While this first movement is about ten minutes in actual duration it is beyond time in the sense that it is discontinuous, negating real time and always in a state of becoming and arriving – nowhere! It reminded one of a musical version of the age-old symbol of the snake swallowing its own tail. The two inner second and third movements, as chamber-like structures, further fragmented the score, or scores – as it is not just one work but many nested within one another like Russian dolls.

For a brief moment in the ten minute last movement we were lifted out of this (already fragmented) Concerto with a starkly isolated violin solo where we found ourselves in a disturbingly foreign and alienated space. The starkness of this violin solo seemed to make a split in this schizoid Concerto, splicing it into two concerti occupying different spaces.

There are no closing passages per se but rather sounds that bring us back to the beginning as memory traces of the past/future.

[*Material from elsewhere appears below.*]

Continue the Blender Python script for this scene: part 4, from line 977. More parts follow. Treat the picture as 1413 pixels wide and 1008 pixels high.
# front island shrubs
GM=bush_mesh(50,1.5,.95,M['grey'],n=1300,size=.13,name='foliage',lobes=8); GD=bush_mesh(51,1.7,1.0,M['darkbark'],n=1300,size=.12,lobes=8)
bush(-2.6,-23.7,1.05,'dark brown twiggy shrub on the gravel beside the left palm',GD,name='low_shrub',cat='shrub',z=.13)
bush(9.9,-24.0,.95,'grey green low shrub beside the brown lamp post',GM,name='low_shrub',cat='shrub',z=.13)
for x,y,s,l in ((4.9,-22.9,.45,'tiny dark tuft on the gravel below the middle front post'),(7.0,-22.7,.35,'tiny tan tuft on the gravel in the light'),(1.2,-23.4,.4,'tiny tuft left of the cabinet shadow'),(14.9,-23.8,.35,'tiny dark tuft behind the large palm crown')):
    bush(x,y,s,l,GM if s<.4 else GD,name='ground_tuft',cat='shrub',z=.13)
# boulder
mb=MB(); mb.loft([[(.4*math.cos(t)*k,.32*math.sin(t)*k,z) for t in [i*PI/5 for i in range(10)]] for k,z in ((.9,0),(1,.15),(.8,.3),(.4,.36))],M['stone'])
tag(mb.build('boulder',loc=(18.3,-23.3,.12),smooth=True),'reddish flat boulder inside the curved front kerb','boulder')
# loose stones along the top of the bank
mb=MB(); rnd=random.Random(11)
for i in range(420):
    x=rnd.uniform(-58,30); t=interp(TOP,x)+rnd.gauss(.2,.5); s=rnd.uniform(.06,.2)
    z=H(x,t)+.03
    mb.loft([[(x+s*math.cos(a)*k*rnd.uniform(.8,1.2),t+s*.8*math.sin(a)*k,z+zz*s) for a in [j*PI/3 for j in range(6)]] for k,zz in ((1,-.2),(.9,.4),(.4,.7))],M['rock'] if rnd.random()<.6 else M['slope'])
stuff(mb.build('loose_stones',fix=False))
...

Lindberg’s splintered Concerto constitutes a musical palindrome, where the beginning is the end and the end is the beginning, like Nietzsche’s Eternal Recurrence of the Same.

Gustav Mahler’s Songs from ‘Das Knaben Wunderhorn’ (1892-99) opened part two with Saraste and the BBC SO seemingly more in tune with this composer than with Sibelius. Mezzo-soprano Randi Stene had the perfect silvery timbre for these naïve folk songs, bringing a simple, direct child-like characterisation that many other singers either over-do or miss entirely. Stene brought the right degree of lilting grace to Rheinlegendchen as did the reduced BBC SO. Stene was at her best in Wo die schonen Trompeten blasen, floating her phrases with a simple yet ravishing gracefulness, against a tapestry of serene strings. The solemn solo trumpet entries ideally matched her mellow tones.

The Des Antonius von Padua Fischpredigt, a motif from Mahler’s Second Symphony, had some wonderfully pointed woodwind playing, matching the gusto and bravura of Stene’s pointed humour, which was even more projected in the closing Lob des hohen Verstandes with her cuckoo and ass characterisations echoing those coming from the brass and woodwind, the clarinets in particular being wonderfully incisive.

Saraste ended his concert with Sibelius’ Sixth Symphony in D minor, Op 104 (1923) and, as with Tapiola, adopted flowing, rock steady tempi throughout and smooth orchestral textures, with an emphasis on the strings at the expense of the brass and woodwinds.

The first movement had a sense of thrusting urgent fluidity, with the jagged, dagger-like strings taking on a brooding hypnotic effect. In the closing passages the ‘cellos and double basses assumed an intense, shuddering tone. All that was lacking was the presence of the brass, who were toned down and curiously muted. In the second movement Saraste assumed an even darker palette, making the music more fragmented and bringing out the essential starkness in the score. In the third, the conductor created an extraordinary jolting sensation from the marching strings, creating a hypnotic effect. The closing Allegro had an intense anarchic urgency about it, reminiscent of Lindberg’s earlier Concerto’s contest of sound forces freeing themselves from formal constraints.

This concert augured well for the forthcoming season, and puts to shame the pusillanimous schedules of London’s other leading symphony orchestras.